WHAT THIS TASK INVOLVES
Output, word for word, every line from the start of the listing down to and including the line that contains "from mathutils import Vector"; include nothing else.
[begin DATA BLOCK]
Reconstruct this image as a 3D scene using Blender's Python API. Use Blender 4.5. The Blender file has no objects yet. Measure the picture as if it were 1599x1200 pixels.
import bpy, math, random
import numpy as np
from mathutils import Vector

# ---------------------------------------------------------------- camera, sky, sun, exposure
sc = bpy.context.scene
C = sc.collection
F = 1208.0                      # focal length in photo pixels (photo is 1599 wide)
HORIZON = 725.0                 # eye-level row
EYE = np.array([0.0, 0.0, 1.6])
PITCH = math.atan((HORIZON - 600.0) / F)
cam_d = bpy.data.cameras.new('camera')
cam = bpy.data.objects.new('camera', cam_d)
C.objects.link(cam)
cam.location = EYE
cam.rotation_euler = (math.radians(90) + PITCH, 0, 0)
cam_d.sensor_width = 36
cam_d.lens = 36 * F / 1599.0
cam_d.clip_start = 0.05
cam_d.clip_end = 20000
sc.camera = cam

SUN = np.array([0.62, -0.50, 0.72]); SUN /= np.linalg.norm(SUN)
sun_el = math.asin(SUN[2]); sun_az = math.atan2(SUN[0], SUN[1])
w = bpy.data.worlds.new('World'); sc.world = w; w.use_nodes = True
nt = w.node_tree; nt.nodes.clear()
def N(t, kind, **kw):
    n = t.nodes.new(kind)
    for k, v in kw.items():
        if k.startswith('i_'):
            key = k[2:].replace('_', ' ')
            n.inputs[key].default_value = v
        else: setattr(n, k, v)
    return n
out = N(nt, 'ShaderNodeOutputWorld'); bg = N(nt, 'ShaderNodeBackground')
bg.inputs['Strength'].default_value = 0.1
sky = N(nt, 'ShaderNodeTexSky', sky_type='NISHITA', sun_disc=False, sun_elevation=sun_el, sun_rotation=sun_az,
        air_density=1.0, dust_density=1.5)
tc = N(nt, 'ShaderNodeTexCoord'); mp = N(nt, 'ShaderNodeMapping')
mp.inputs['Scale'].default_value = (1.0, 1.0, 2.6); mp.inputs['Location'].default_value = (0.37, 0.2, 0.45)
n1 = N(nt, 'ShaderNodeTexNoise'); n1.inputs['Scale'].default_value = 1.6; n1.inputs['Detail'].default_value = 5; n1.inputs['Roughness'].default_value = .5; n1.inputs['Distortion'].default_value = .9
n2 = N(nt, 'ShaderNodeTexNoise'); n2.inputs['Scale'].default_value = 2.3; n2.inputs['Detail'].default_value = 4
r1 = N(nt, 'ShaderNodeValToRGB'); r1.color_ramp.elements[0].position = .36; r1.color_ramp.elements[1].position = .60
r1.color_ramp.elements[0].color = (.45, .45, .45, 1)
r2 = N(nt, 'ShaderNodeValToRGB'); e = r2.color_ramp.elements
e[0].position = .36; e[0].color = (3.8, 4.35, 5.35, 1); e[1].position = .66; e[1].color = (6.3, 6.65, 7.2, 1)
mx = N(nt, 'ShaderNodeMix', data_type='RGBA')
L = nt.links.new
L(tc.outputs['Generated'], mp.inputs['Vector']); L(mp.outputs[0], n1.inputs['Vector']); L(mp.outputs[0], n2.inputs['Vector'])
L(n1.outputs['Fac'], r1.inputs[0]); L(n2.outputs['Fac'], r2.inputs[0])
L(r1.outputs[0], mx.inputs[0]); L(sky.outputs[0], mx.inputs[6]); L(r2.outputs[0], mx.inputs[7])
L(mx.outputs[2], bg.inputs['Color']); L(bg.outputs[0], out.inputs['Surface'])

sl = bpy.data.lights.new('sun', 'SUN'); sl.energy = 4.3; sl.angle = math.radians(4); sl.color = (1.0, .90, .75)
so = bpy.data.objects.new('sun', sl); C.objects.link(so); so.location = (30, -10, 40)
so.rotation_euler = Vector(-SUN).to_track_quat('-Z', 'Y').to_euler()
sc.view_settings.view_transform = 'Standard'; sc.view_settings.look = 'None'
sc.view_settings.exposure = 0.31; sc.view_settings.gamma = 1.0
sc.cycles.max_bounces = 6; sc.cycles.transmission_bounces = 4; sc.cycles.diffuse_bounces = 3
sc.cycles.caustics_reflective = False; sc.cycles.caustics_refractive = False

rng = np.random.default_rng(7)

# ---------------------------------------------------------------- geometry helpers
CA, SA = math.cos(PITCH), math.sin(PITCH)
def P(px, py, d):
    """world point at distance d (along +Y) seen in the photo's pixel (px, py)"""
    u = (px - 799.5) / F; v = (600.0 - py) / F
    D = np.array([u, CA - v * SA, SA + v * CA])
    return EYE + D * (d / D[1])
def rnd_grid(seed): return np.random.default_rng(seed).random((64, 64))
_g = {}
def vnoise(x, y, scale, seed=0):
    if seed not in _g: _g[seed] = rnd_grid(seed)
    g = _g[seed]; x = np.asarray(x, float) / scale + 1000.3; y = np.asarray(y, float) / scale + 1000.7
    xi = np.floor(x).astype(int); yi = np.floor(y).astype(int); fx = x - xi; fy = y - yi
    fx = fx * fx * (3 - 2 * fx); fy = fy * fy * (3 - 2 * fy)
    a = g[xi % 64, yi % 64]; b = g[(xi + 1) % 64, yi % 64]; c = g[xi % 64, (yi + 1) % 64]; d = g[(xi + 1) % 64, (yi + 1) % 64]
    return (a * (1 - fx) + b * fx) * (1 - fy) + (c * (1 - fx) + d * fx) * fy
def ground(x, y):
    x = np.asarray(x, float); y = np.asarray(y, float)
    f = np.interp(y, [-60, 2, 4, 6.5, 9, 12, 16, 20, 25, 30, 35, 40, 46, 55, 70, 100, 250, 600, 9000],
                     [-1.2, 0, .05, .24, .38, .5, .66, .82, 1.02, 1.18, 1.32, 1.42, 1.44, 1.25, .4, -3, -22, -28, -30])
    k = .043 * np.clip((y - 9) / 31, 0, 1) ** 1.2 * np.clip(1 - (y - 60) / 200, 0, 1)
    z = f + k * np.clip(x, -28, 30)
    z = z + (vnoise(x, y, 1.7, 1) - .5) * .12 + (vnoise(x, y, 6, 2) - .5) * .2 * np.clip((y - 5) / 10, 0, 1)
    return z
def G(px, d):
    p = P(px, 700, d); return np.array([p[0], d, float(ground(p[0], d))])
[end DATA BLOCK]
EXERCISE RESPONSE
Reconstruct this image as a 3D scene using Blender's Python API. Use Blender 4.5. The Blender file has no objects yet. Measure the picture as if it were 1599x1200 pixels.
import bpy, math, random
import numpy as np
from mathutils import Vector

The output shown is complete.